* Supplied data
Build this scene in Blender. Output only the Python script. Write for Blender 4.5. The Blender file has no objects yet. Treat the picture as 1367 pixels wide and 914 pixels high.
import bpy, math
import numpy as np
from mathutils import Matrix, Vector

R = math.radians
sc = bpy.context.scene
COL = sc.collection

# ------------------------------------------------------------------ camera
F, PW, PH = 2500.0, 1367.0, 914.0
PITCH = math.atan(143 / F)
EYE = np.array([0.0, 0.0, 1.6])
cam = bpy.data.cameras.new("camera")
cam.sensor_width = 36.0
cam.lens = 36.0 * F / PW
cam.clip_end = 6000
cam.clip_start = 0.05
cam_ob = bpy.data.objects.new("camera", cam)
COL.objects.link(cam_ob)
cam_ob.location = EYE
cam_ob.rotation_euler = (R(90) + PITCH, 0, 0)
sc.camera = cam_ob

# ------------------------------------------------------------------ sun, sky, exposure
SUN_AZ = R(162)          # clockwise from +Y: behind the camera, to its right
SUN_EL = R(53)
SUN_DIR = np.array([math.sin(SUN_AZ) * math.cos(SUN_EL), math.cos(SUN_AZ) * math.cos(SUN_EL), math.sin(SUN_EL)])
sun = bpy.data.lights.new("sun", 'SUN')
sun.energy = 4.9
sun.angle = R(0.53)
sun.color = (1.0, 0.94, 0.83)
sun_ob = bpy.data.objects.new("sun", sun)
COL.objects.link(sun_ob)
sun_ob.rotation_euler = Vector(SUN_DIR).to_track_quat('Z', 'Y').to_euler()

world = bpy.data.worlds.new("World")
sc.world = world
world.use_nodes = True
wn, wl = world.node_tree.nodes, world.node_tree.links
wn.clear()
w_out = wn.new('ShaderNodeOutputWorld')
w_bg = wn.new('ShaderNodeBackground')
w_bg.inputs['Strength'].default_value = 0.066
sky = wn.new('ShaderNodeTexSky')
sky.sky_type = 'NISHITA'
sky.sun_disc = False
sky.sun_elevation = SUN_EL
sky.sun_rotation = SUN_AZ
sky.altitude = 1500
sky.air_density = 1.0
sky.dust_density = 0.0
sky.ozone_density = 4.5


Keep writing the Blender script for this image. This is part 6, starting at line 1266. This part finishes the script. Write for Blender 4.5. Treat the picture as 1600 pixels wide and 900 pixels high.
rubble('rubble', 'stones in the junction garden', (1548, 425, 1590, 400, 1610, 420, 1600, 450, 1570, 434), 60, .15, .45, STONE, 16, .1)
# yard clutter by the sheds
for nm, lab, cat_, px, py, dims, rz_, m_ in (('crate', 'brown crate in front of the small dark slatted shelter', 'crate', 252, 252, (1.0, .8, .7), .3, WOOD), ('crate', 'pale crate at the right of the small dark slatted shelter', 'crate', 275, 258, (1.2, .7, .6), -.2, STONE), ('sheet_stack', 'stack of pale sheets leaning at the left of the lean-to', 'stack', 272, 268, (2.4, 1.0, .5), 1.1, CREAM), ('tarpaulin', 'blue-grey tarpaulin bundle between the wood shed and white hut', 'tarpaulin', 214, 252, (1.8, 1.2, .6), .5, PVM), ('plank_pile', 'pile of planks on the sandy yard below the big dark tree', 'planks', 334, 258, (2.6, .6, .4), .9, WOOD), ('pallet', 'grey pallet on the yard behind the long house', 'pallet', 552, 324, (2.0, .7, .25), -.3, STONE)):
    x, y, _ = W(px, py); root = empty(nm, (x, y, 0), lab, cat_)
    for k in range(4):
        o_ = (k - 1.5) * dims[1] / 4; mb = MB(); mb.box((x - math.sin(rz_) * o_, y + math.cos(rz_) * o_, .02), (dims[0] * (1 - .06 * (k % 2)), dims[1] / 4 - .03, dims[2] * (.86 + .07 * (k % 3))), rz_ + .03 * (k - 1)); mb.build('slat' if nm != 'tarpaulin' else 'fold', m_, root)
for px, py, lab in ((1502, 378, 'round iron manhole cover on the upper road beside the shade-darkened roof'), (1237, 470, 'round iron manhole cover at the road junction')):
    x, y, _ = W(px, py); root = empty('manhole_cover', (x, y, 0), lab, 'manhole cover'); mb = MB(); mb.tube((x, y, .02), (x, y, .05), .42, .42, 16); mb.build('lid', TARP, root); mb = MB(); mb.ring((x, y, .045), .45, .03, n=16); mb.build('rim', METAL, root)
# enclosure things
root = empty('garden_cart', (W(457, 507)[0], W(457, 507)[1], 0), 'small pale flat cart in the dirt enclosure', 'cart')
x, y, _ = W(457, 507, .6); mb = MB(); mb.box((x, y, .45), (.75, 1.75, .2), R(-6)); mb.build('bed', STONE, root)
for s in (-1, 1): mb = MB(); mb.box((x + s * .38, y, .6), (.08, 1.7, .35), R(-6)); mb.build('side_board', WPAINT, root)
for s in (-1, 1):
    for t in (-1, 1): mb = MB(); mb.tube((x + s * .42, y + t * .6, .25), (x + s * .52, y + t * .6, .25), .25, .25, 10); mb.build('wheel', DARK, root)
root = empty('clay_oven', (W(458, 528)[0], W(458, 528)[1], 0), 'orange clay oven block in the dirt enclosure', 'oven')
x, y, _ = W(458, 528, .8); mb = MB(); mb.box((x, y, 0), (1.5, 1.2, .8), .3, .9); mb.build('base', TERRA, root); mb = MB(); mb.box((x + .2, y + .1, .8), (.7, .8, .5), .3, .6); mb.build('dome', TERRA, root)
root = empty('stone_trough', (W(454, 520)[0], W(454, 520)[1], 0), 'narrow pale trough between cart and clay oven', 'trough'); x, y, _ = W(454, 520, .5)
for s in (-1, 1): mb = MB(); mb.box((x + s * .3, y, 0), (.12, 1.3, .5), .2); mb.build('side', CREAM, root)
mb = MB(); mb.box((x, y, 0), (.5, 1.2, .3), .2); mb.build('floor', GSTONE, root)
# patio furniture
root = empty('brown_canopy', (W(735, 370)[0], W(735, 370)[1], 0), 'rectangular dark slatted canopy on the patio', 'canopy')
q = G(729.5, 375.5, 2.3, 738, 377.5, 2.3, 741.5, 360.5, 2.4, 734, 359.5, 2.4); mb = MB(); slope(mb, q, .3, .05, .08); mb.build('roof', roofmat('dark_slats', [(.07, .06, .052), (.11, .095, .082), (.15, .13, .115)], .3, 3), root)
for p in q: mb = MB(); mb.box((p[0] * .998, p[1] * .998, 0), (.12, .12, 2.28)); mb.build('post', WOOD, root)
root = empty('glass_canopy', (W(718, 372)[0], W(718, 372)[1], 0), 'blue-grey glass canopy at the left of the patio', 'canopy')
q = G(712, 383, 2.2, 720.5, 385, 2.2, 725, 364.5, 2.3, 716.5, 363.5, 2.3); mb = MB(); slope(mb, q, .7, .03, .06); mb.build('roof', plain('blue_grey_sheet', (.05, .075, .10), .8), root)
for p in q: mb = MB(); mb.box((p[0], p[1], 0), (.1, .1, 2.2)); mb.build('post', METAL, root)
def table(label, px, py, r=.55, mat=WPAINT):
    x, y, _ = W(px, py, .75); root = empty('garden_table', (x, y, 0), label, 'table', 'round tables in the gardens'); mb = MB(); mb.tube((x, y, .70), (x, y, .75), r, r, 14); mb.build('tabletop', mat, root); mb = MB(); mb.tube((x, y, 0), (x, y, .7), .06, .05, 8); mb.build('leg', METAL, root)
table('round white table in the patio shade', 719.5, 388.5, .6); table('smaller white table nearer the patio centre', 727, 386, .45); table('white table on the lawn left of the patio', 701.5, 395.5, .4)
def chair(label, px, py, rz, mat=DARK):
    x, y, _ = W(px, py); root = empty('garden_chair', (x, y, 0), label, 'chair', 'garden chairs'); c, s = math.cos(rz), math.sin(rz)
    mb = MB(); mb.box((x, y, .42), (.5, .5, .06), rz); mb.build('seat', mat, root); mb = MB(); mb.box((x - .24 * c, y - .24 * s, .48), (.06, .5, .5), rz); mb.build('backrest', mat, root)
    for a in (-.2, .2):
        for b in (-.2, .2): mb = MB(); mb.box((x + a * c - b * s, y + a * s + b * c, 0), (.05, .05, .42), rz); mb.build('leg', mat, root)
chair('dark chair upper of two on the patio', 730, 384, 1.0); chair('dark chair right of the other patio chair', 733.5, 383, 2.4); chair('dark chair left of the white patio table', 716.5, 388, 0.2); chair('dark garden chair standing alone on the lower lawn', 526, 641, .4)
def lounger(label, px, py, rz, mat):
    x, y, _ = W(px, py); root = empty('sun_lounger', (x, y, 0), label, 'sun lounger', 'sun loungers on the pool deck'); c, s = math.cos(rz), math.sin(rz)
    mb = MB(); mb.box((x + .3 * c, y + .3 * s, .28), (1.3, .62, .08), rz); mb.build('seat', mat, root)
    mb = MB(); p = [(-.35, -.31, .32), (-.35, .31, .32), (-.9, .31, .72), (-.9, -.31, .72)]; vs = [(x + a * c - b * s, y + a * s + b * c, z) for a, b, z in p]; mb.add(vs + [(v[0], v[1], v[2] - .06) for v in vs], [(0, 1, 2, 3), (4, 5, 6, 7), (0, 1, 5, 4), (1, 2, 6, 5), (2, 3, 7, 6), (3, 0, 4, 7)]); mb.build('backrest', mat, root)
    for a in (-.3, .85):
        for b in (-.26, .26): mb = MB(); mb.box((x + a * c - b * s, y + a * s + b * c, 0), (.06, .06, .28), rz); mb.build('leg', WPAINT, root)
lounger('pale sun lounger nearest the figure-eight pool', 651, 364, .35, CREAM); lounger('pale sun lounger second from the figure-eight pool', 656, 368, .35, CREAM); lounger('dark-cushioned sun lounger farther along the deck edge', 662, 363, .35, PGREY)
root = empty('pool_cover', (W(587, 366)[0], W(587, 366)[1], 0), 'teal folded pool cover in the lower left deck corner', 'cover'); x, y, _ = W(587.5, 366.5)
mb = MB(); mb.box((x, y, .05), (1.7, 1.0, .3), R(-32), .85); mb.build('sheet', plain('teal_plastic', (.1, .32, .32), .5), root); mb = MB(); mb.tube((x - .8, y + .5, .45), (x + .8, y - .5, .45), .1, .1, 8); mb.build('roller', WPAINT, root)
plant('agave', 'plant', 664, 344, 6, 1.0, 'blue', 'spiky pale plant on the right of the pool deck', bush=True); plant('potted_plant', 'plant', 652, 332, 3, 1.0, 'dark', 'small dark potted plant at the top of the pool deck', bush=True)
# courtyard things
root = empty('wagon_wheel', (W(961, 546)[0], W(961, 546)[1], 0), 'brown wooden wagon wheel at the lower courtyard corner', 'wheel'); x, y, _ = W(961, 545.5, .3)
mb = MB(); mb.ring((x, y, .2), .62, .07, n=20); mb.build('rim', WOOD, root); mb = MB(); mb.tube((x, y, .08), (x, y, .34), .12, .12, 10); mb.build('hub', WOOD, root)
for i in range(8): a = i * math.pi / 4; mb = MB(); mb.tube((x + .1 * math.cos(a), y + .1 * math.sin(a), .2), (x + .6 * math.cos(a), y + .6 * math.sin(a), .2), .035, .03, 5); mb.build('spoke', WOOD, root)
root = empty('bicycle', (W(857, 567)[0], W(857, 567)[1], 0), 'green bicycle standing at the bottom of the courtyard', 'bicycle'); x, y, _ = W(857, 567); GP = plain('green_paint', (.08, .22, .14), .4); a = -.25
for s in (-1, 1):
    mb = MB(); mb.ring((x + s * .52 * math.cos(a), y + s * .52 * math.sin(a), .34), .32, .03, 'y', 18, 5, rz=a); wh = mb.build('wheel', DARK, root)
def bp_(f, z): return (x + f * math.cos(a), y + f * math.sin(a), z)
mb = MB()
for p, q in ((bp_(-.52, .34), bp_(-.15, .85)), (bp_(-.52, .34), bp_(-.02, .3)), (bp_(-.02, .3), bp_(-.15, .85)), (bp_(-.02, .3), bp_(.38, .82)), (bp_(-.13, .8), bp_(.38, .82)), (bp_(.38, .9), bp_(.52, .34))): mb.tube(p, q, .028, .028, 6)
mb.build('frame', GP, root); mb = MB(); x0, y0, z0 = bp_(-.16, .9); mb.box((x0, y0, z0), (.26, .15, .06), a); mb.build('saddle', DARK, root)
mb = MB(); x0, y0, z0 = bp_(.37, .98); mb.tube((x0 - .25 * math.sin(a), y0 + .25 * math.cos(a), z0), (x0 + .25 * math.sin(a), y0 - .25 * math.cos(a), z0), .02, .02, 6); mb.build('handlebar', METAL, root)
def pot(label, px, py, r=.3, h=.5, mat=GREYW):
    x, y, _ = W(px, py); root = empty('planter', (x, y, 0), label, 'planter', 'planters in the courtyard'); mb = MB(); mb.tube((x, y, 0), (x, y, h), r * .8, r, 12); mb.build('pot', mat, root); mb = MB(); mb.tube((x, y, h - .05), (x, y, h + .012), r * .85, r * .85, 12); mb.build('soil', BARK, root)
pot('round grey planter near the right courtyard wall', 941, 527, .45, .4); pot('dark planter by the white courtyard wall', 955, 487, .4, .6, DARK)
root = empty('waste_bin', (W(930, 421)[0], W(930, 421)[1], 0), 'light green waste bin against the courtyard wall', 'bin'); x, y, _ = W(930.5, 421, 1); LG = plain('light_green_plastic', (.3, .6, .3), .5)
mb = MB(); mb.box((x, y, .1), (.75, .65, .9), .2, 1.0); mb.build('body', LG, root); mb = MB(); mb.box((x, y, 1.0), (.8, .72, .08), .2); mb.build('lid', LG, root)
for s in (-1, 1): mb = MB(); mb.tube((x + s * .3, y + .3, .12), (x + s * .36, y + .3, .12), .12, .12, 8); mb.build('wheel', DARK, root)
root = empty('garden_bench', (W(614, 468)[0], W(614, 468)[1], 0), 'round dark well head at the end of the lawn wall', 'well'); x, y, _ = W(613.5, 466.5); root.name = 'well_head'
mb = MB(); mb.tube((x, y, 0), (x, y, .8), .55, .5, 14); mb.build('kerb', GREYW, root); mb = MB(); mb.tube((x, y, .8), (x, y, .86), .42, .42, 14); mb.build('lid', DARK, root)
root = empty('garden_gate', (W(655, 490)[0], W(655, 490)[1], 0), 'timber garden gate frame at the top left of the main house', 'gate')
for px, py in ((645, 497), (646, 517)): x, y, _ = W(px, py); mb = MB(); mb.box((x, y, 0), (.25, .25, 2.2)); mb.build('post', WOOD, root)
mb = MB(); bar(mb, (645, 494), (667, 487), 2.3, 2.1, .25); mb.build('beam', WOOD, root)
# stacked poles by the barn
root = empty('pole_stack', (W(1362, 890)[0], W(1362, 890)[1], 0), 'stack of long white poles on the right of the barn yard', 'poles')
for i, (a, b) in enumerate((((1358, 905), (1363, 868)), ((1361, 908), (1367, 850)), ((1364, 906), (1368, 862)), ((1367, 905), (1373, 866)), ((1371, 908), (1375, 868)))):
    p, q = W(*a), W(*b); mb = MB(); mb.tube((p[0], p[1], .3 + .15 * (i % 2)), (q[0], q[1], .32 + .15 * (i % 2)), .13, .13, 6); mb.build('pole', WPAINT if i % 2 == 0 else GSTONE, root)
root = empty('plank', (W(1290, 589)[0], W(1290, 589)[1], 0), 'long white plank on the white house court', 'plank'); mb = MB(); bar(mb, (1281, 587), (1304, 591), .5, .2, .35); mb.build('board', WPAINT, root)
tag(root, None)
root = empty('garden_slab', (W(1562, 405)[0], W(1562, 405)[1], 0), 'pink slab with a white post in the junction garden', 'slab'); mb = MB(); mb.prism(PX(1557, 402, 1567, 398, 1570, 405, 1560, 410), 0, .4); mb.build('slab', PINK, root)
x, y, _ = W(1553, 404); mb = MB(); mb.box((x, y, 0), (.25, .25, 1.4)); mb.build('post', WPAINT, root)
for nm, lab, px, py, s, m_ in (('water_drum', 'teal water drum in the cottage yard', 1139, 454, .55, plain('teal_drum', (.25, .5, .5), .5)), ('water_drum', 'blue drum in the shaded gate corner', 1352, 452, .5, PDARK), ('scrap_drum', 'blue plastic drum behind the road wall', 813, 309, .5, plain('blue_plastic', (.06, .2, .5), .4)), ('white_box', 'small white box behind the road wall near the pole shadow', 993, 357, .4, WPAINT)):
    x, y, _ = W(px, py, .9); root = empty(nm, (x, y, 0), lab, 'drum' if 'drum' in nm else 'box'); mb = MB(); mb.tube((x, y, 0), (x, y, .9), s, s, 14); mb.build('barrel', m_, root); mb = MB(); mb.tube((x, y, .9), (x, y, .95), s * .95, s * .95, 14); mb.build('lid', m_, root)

* Goal of the exercise
Your answer should be exactly the lines of the data above, from the first through the line containing "COL = sc.collection".

* Written solution
Build this scene in Blender. Output only the Python script. Write for Blender 4.5. The Blender file has no objects yet. Treat the picture as 1367 pixels wide and 914 pixels high.
import bpy, math
import numpy as np
from mathutils import Matrix, Vector

R = math.radians
sc = bpy.context.scene
COL = sc.collection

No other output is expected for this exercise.